Perseguidores de tempestades
Nos últimos dias, a comunidade surfista açoriana esteve em
estado de alerta em antecipação à chegada da ondulação originada pelo furacão
Erin.
Nascido de uma onda tropical que se formou próximo de Cabo
Verde, no dia 11 de agosto, quatro dias depois, ao aproximar-se das Antilhas e
do mar das Caraíbas, o Erin atingiu a categoria de furacão. O que o torna
particularmente extraordinário foi o seu impressionante crescimento à medida
que curvava pelo Atlântico em aproximação aos Estados Unidos, tornando-se o
furacão que mais rapidamente atingiu a categoria 5 na escala de Saffir-Simpson.
Passou da categoria 1, com ventos na ordem dos 120 km/h, para a categoria 5,
com ventos superiores a 250 km/h, em apenas um dia.
Felizmente, o Erin desenvolveu-se maioritariamente sobre o
mar, afetando ligeiramente as ilhas das Caraíbas e já como tempestade tropical
atingiu as Bermudas, provocando chuvas, alguns cortes de energia e dificuldades
nas ligações aéreas. Ironia do destino, os principais impactos do Erin foram,
afinal, as fortes inundações que causou em Cabo Verde, ainda na sua fase
inicial, e, agora, a poderosa ondulação que gerou ao longo de todo o Atlântico
Norte.
Os surfistas são seres especiais, buscam a agitação onde
outros procuram a calmaria.
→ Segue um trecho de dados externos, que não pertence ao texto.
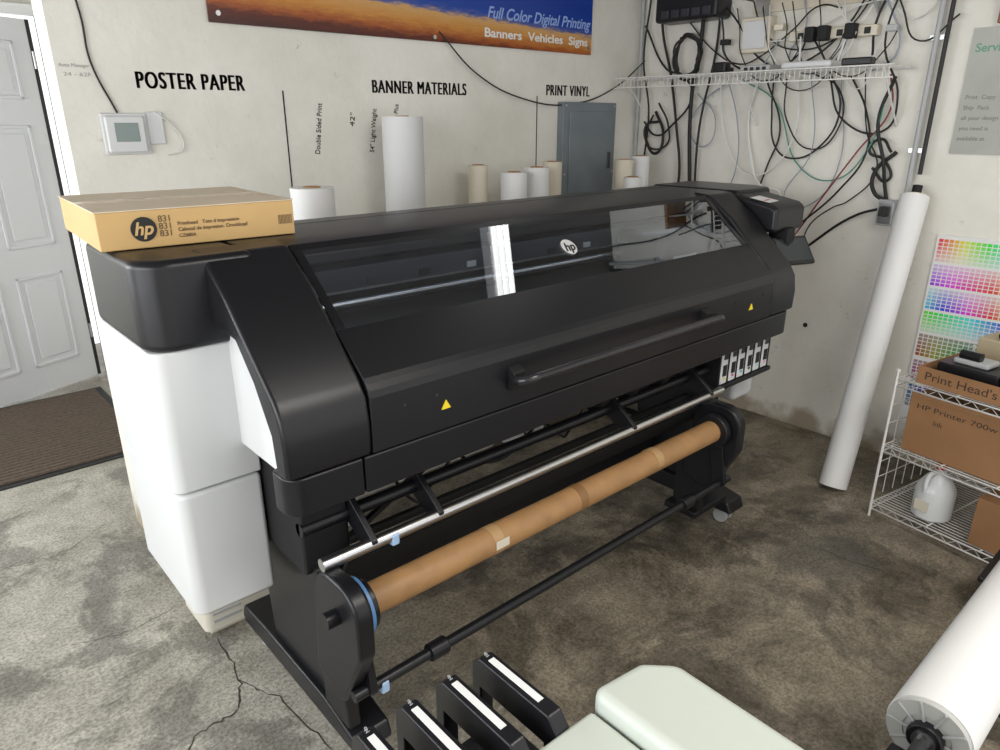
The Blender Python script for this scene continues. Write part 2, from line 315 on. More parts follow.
box('screen_bracket',P,(3.03,1.48,1.20),(3.09,1.58,1.30),BLKM,.01)
box('cartridge_tray',P,(2.55,1.46,.655),(2.99,1.80,.675),BLK,.004); box('cartridge_backing',P,(2.55,1.66,.675),(2.99,1.80,.87),BLKM)
INKC=[mat('ink_yellow',(.75,.6,.05),.5),mat('ink_magenta',(.6,.05,.25),.5),mat('ink_cyan',(.05,.4,.6),.5),INK,mat('ink_lt_cyan',(.3,.6,.7),.5),mat('ink_lt_magenta',(.7,.35,.5),.5)]
for i in range(6):
    x=2.575+i*.068
    box(f'ink_cartridge_{i}',P,(x,1.47,.678),(x+.05,1.68,.835),WHT,.006); box(f'cartridge_label_{i}',P,(x+.010,1.468,.715),(x+.040,1.471,.765),INK); box(f'cartridge_colour_{i}',P,(x+.018,1.468,.70),(x+.032,1.471,.710),INKC[i]); box(f'cartridge_latch_{i}',P,(x+.012,1.465,.79),(x+.038,1.472,.825),DKM,.002)
for i in range(7): box(f'bay_divider_{i}',P,(2.561+i*.068,1.473,.675),(2.572+i*.068,1.68,.845),BLKM)
box('chassis',P,(.70,1.55,.86),(2.98,2.10,1.10),BLKM,.01)
box('chassis_beam',P,(.80,1.62,.78),(2.60,1.72,.86),BLKM,.01)
cyl('output_bar',P,(.66,1.42,.69),(2.50,1.42,.69),.018,ALU)
cyl('output_bar_rear',P,(.66,1.53,.74),(2.55,1.53,.74),.020,BLK)
cyl('tension_roller',P,(.68,1.52,.60),(2.5,1.52,.60),.028,BLK)
prism('deflector_plate',P,[(1.43,.655),(1.49,.56),(1.50,.565),(1.44,.66)],'x',.74,2.42,BLKM)
cyl('takeup_core',P,(.735,1.35,.58),(2.335,1.35,.575),.044,KRAFT,40,hollow=.038)
for i,x in enumerate((1.15,1.52,1.93)): 
    cyl(f'tape_patch_{i}',P,(x,1.35,.579),(x+.035,1.35,.579),.0446,[mat('tape_mid',(.45,.28,.13),.4),mat('tape_dark',(.25,.13,.05),.5),mat('tape_mid',(.42,.26,.12),.4)][i],40)
prism('core_label',P,[(1.3045,.572),(1.3045,.600),(1.306,.600),(1.306,.572)],'x',1.15,1.20,PAPC)
cyl('takeup_spindle',P,(.62,1.35,.58),(2.45,1.35,.575),.022,BLK)
for s,x0,x1 in (('left',.655,.705),('right',2.38,2.43)):
    prism(f'takeup_housing_{s}',P,rpoly([(1.25,.50,.06),(1.25,.68,.08),(1.46,.68,.08),(1.50,.32,.04),(1.36,.28,.04)]),'x',x0,x1,BLK,.012)
cyl('takeup_ring_left',P,(.71,1.35,.58),(.722,1.35,.58),.078,BLU,40); cyl('takeup_flange_left',P,(.705,1.35,.58),(.74,1.35,.58),.070,BLK,40,bev=.004)
cyl('takeup_flange_right',P,(2.335,1.35,.575),(2.37,1.35,.575),.072,BLK,40,bev=.006)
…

O surf, afinal, é um jogo de paciência, mais de
espera e de busca do que de ação, mais de antecipação do que de agitação.
Somos, por assim dizer, vindimadores de tempestades, e a emoção única das ondas
talvez só seja igualada pela excitação de imaginar uma ondulação a cruzar
vastos oceanos até se materializar, de forma pura e intocada, em ondas no
litoral escondido e isolado da ilha.
Ontem, enquanto os banhistas eram surpreendidos por ondas
inusitadamente grandes, os surfistas percorriam a costa em busca do pico
perfeito, daquela onda única e rara que só quebra circunstancialmente, com as
condições certas. E, por toda a internet chegavam relatos dessa ondulação gigantesca,
com ondas de 24 metros a atingirem a costa leste dos Estados Unidos e previsões
de vagas de quase 20 metros, em pleno agosto, na costa portuguesa.
Felizmente para uns, decepcionante para outros, o Erin passou
tranquilamente pelas ilhas açorianas, com ondas a rondar os 2 metros, perfeitamente
aceitáveis para os surfistas de fim de semana que infestam as praias da ilha
nesta altura do ano.
Mas, o que importa reter são os dados globais destas
tempestades e o que elas representam para os Açores. A verdade é que temos
assistido a um aumento significativo não só do número de tempestades como
também, e mais grave, da sua intensidade. Os dados dizem-nos que, nos últimos
100 anos, os Açores passaram a ter três vezes mais tempestades tropicais e
furacões do que no início do século XX, sendo as décadas de 70 e 90 as que
registaram maior número. Outro dado significativo é a intensidade: cinco
grandes furacões atingiram os Açores nos últimos 20 anos. Desde o Gordon, que
cruzou o arquipélago em setembro de 2006, a sul de São Miguel, ainda como
furacão de categoria 1, até ao Lorenzo, que assolou as ilhas do Grupo Ocidental
nos primeiros dias de outubro de 2019, também ainda como furacão de categoria
1, atingindo as Flores e o Corvo com ventos sustentados de 100 km/h e ondas na
ordem dos 15 a 20 metros, causando os estragos que todos conhecemos.
O que isto nos diz é que a natureza não se preocupa com as
aflições humanas. Como dizia Pessoa: “A natureza não tem coração; é de uma
indiferença que ofende”. Somos nós, os humanos, que temos de aprender a
compreendê-la, a aceitar-lhe os humores e a saber viver com ela. Isso significa
que não vale a pena contrariar os desígnios do clima, nem querer,
arrogantemente, enfrentar as suas forças que, como todos os surfistas sabem, se
estão nas tintas para com os desejos ou ambições dos homens.
Se não soubermos moldar-nos ao que a natureza nos oferece,
acabaremos inevitavelmente por ser destruídos por ela.